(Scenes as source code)
** Start **

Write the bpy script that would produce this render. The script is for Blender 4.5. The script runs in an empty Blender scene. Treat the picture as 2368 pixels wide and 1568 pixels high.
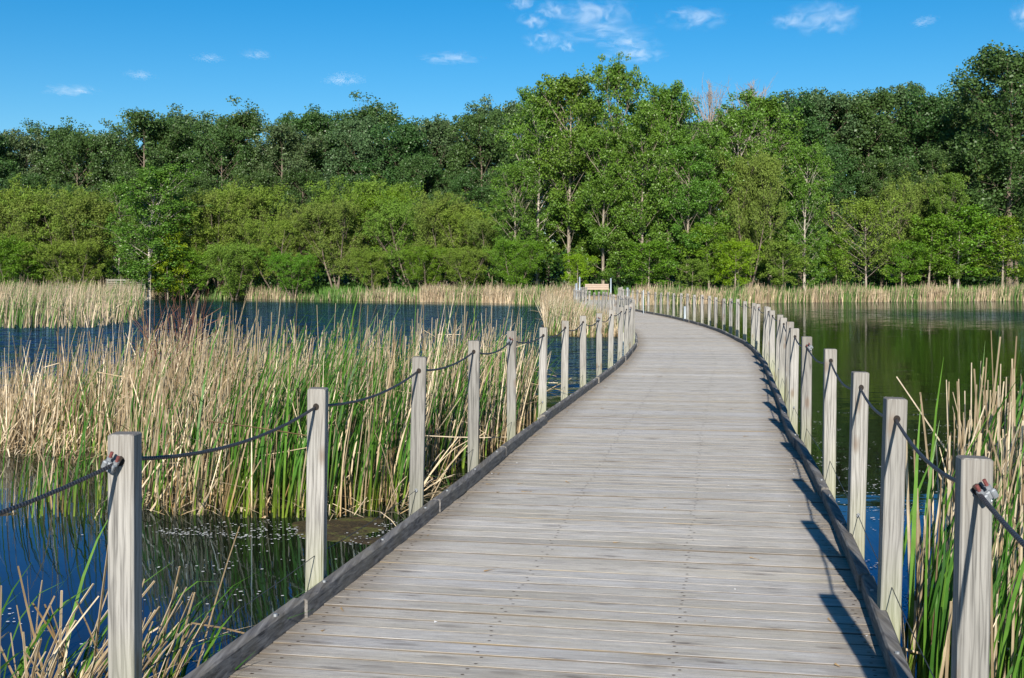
import bpy, math, random
import numpy as np
from mathutils import Vector, Matrix

R = math.radians
PI = math.pi
rng = np.random.default_rng(11)
random.seed(5)
scene = bpy.context.scene
COL = scene.collection

DECK = 0.45          # deck top above the water (water is z = 0)
EYE = 1.95           # camera height above the water
F = 2763.0           # focal length in picture units 2368 wide
CX, HY = 1184.0, 648.0

def wx(px, d): return (px - CX) * d / F
def wz(py, d): return EYE - (py - HY) * d / F

# ------------------------------------------------------------------ helpers
class Geo:
    """collects quads; build() links them as ONE mesh object"""
    def __init__(s): s.V = []; s.Q = []; s.U = []; s.M = []; s.n = 0
    def add(s, V, Q, uv=None, mat=0):
        V = np.asarray(V, float).reshape(-1, 3); Q = np.asarray(Q, int).reshape(-1, 4)
        s.V.append(V); s.Q.append(Q + s.n); s.n += len(V)
        if uv is None: uv = np.zeros((len(Q), 4, 2))
        s.U.append(np.asarray(uv, float).reshape(-1, 4, 2)); s.M.append(np.full(len(Q), mat))
        return s
    def mesh(s, name, mats, smooth=False):
        V = np.concatenate(s.V); Q = np.concatenate(s.Q); U = np.concatenate(s.U); M = np.concatenate(s.M)
        me = bpy.data.meshes.new(name)
        me.vertices.add(len(V)); me.vertices.foreach_set('co', V.astype(np.float32).ravel())
        me.loops.add(Q.size); me.loops.foreach_set('vertex_index', Q.astype(np.int32).ravel())
        me.polygons.add(len(Q))
        me.polygons.foreach_set('loop_start', (np.arange(len(Q)) * 4).astype(np.int32))
        me.polygons.foreach_set('material_index', M.astype(np.int32))
        me.polygons.foreach_set('use_smooth', np.full(len(Q), smooth))
        uvl = me.uv_layers.new(name='UVMap'); uvl.data.foreach_set('uv', U.astype(np.float32).ravel())
        for m in (mats if isinstance(mats, (list, tuple)) else [mats]): me.materials.append(m)
        me.update(calc_edges=True); me.validate()
        return me
    def build(s, name, mats, parent=None, smooth=False, loc=(0, 0, 0)):
        o = bpy.data.objects.new(name, s.mesh(name, mats, smooth)); COL.objects.link(o)
        o.location = loc
        if parent: o.parent = parent
        return o

def tag(o, label=None, cat=None, group=None, kind=None):
    if label: o['label'] = label
    if cat: o['category'] = cat
    if group: o['group'] = group
    if kind: o['kind'] = kind
    return o

def empty(name, loc=(0, 0, 0), rz=0):
    o = bpy.data.objects.new(name, None); COL.objects.link(o)
    o.location = loc; o.rotation_euler = (0, 0, rz); o.empty_display_size = .3
    return o

BQ = np.array([[0, 3, 2, 1], [4, 5, 6, 7], [0, 1, 5, 4], [1, 2, 6, 5], [2, 3, 7, 6], [3, 0, 4, 7]])
def box(g, c, size, mat=0, rot=None, cham=0.0, uv=None):
    sx, sy, sz = [v / 2 for v in size]
    if cham <= 0:
        V = np.array([[-sx, -sy, -sz], [sx, -sy, -sz], [sx, sy, -sz], [-sx, sy, -sz],
                      [-sx, -sy, sz], [sx, -sy, sz], [sx, sy, sz], [-sx, sy, sz]])
        Q = BQ
    else:
        # chamfer on the vertical edges and the top rim
        k = cham
        def ring(ax, ay, z):
            return [[-ax + k, -ay, z], [ax - k, -ay, z], [ax, -ay + k, z], [ax, ay - k, z],
                    [ax - k, ay, z], [-ax + k, ay, z], [-ax, ay - k, z], [-ax, -ay + k, z]]
        V = ring(sx, sy, -sz) + ring(sx, sy, sz - k) + ring(sx - k, sy - k, sz)
        Q = []
        for a in (0, 8):
            for i in range(8):
                j = (i + 1) % 8; Q.append([a + i, a + j, a + 8 + j, a + 8 + i])
        t = 16; Q += [[t, t + 1, t + 2, t + 3], [t, t + 3, t + 4, t + 7], [t + 4, t + 5, t + 6, t + 7]]
        V = np.array(V)
    if rot is not None: V = V @ np.array(rot).T
    g.add(V + np.array(c), Q, mat=mat)

def tubes(g, P, Rd, sides=5, mat=0, cap=False):
    """P (n,k,3) centre lines, Rd (n,k) radii"""
    P = np.asarray(P, float); Rd = np.asarray(Rd, float)
    if P.ndim == 2: P = P[None]; Rd = Rd[None]
    n, k, _ = P.shape
    T = np.empty_like(P); T[:, 1:-1] = P[:, 2:] - P[:, :-2]; T[:, 0] = P[:, 1] - P[:, 0]; T[:, -1] = P[:, -1] - P[:, -2]
    T /= np.linalg.norm(T, axis=2, keepdims=True) + 1e-9
    ref = np.zeros_like(T); mz = np.abs(T.mean(1)[:, 2]) > .8
    ref[~mz] = (0, 0, 1); ref[mz] = (1, 0, 0)
    U = np.cross(ref, T); U /= np.linalg.norm(U, axis=2, keepdims=True) + 1e-9
    W = np.cross(T, U)
    a = np.arange(sides) * 2 * PI / sides
    V = P[:, :, None] + Rd[:, :, None, None] * (np.cos(a)[None, None, :, None] * U[:, :, None] + np.sin(a)[None, None, :, None] * W[:, :, None])
    idx = np.arange(n * k * sides).reshape(n, k, sides)
    nx = np.roll(idx, -1, axis=2)
    Q = np.stack([idx[:, :-1], nx[:, :-1], nx[:, 1:], idx[:, 1:]], -1).reshape(-1, 4)
    L = np.concatenate([np.zeros((n, 1)), np.cumsum(np.linalg.norm(P[:, 1:] - P[:, :-1], axis=2), 1)], 1)
    u0 = np.broadcast_to(L[:, :-1, None], (n, k - 1, sides)); u1 = np.broadcast_to(L[:, 1:, None], (n, k - 1, sides))
    v0 = np.broadcast_to((np.arange(sides) / sides)[None, None], (n, k - 1, sides)); v1 = v0 + 1 / sides
    uv = np.stack([np.stack([u0, v0], -1), np.stack([u0, v1], -1), np.stack([u1, v1], -1), np.stack([u1, v0], -1)], 3).reshape(-1, 4, 2)
    g.add(V.reshape(-1, 3), Q, uv, mat)
    if cap:
        for b, sgn in ((0, 0), (k - 1, 1)):
            for t in range(n):
                r = idx[t, b]
                for i in range(1, sides - 1, 2):
                    g.add(V[t, b][[0, i, i + 1, min(i + 2, sides - 1)]], [[0, 1, 2, 3]] if sgn else [[3, 2, 1, 0]], mat=mat)

def ribbons(g, P, Wd, S, mat=0):
    n, k, _ = P.shape
    V = np.stack([P - S[:, None] * Wd[:, :, None] / 2, P + S[:, None] * Wd[:, :, None] / 2], 2)
    idx = np.arange(n * k * 2).reshape(n, k, 2)
    Q = np.stack([idx[:, :-1, 0], idx[:, :-1, 1], idx[:, 1:, 1], idx[:, 1:, 0]], -1).reshape(-1, 4)
    t = np.linspace(0, 1, k)
    uv = np.zeros((n, k - 1, 4, 2)); uv[:, :, 0, 1] = t[:-1]; uv[:, :, 1, 1] = t[:-1]; uv[:, :, 2, 1] = t[1:]; uv[:, :, 3, 1] = t[1:]
    uv[:, :, 1, 0] = 1; uv[:, :, 2, 0] = 1
    g.add(V.reshape(-1, 3), Q, uv.reshape(-1, 4, 2), mat)

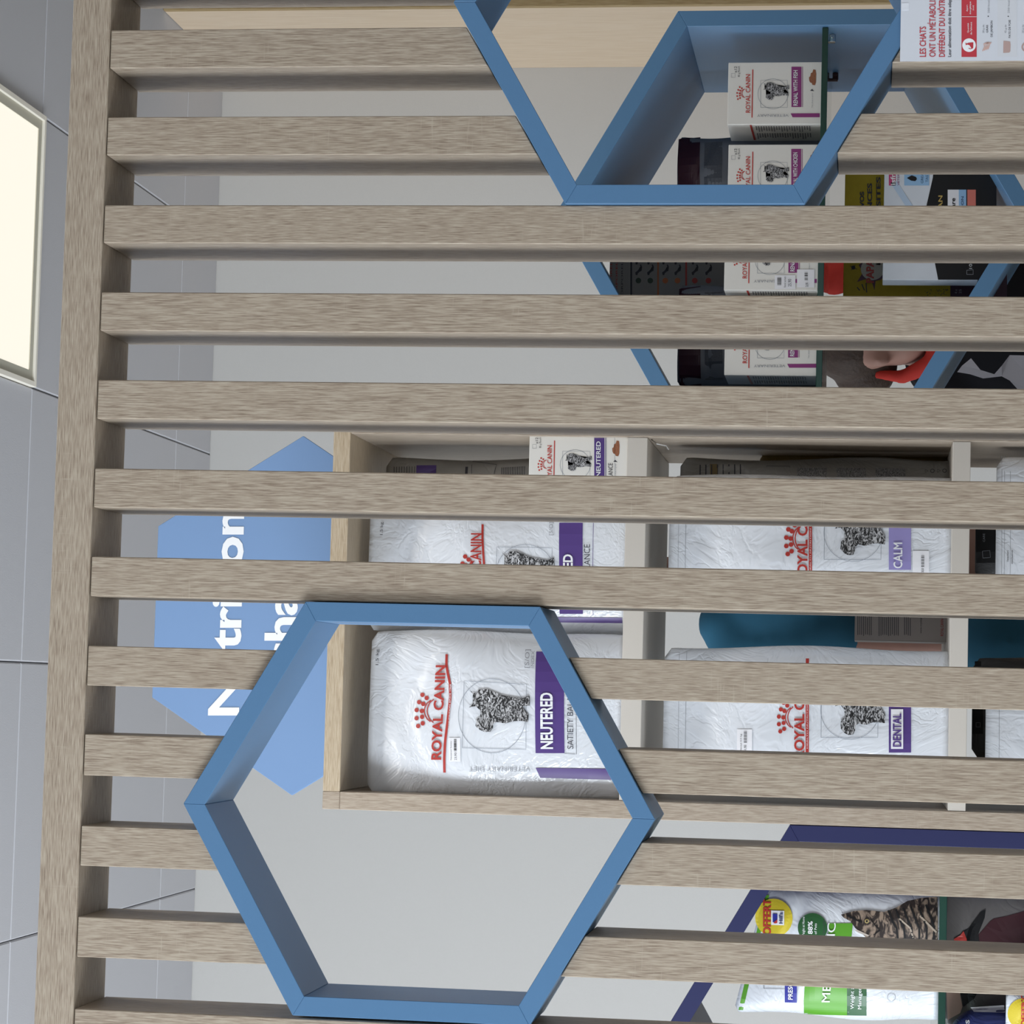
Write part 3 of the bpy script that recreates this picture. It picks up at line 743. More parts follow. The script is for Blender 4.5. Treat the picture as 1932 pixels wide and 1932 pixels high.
pt.txt('name_text_small', DARKTXT, 'SATIETY BALANCE', 1101, 1113, 1150, 1027, lift=1)
pt.line('name_outline', PURPLE, [(1118, 1160), (1118, 1060), (1119, 986)], .9, sub=6)
pt.txt('weight_text', DARKTXT, '1.5 kg', 710, 716, 1007, 983)
pt.txt('index_text', GREYTXT, '[S/O]', 1036, 1043, 1010, 985)
pt.quad('side_bar', PURPLE, [(1040, 1164), (1172, 1165), (1172, 1175), (1045, 1174)], 8)
pt.build()
# shaded bag seen from the back at the right of the top row
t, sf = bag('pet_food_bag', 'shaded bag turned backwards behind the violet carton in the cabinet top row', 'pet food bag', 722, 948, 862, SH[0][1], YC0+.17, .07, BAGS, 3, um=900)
pt = Print(t, YC0+.17, sf, .001)
pt.rect('text_block', PURPLE, 782, 820, 896, 876, 3); pt.rect('text_block', DARKTXT, 877, 882, 896, 866, 2)
for k in range(14): pt.rect('small_text', DARKTXT, 946+3.3*k, 947.2+3.3*k, 898, 882-.2*k, 1)
for k in range(9): pt.rect('small_text', DARKTXT, 738+5*k, 739+5*k, 898, 878, 1)
pt.line('text_frame', DARKTXT, [(890, 897), (888, 868), (936, 876), (932, 897)], .8, sub=3)
pt.build()

# calm bag, second shelf
def big_bag(label, vL, vR, band, words, vt0, vt1, cvl, cvr, uT, seed, boxed=False, lvL=None, lvR=None, crn=None, lu=0, cat_u=(1575, 1672)):
    t, sf = bag('pet_food_bag', label, 'pet food bag', uT, vL, vR, SH[1][1], YC0+.02, .11, BAGW, seed, um=1550)
    pt = Print(t, YC0+.02, sf, .0014)
    crown(pt, REDBAG, *crn)
    pt.txt('brand_print', REDBAG, 'ROYAL CANIN', 1504+lu, 1523+lu, lvL, lvR, bold=.03)
    pt.rect('brand_print', REDBAG, 1526+lu, 1532+lu, lvL+14, lvR-14, 8)
    pt.txt('slogan', WHITE, 'HEALTH NUTRITION SINCE 1968', 1528+lu, 1530+lu, lvL-20, lvR+20, lift=1.6)
    m_ = (cvl+cvr)/2
    pt.disc('fine_rings', LINEGREY, 1610+lu, m_, 56, 55.2, n=50)
    pt.line('fine_rings', LINEGREY, [(1555+lu, m_+52), (1556+lu, m_-52), (1663+lu, m_-52), (1662+lu, m_+52), (1555+lu, m_+52)], .8, sub=8)
    draw_cat(pt, ENGR, cat_u[0], cat_u[1], cvl, cvr)
    pt.rect('name_band', band, 1677, 1719, vt0+3, vR+60, 8)
    if boxed:
        pt.rect('name_box', STICKER, 1681, 1704, vt0-4, vt1-8, 4, lift=1)
        pt.txt('name_text', PURPLE, words, 1684, 1700, vt0-8, vt1, bold=.03, lift=2.4)
    else: pt.txt('name_text', WHITE, words, 1685, 1702, vt0, vt1, bold=.03, lift=1.6)
    pt.line('seal_lines', GREYTXT, [(1289, vL-4), (1292, vR+6)], .7, sub=8); pt.line('seal_lines', GREYTXT, [(1275, vL-4), (1278, vR+6)], .5, sub=8)
    return t, sf, pt
t, sf, pt = big_bag('white bag with lilac band reading calm on the second cabinet shelf', 1142, 893, LILAC, 'CALM', 1072, 1024, 1048, 960, 1258, 4, lvL=1100, lvR=930, crn=(1480, 1508, 1050, 980))
pt.rect('price_sticker', STICKER, 1722, 1753, 1081, 1039, 4)
for k in range(12): pt.rect('barcode', BLACKP, 1738, 1744, 1069-1.9*k, 1069-1.9*k-(.6 if k % 3 else 1.2), 1, lift=1)
pt.txt('barcode', BLACKP, '38,50', 1738, 1743, 1080, 1072, lift=1)
pt.build()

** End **

Restate only the lines running from the start of the material above through the line containing "COL = scene.collection", ends included. No pictures.

## RESULT OF THE TASK
Write the bpy script that would produce this render. The script is for Blender 4.5. The script runs in an empty Blender scene. Treat the picture as 2368 pixels wide and 1568 pixels high.
import bpy, math, random
import numpy as np
from mathutils import Vector, Matrix

R = math.radians
PI = math.pi
rng = np.random.default_rng(11)
random.seed(5)
scene = bpy.context.scene
COL = scene.collection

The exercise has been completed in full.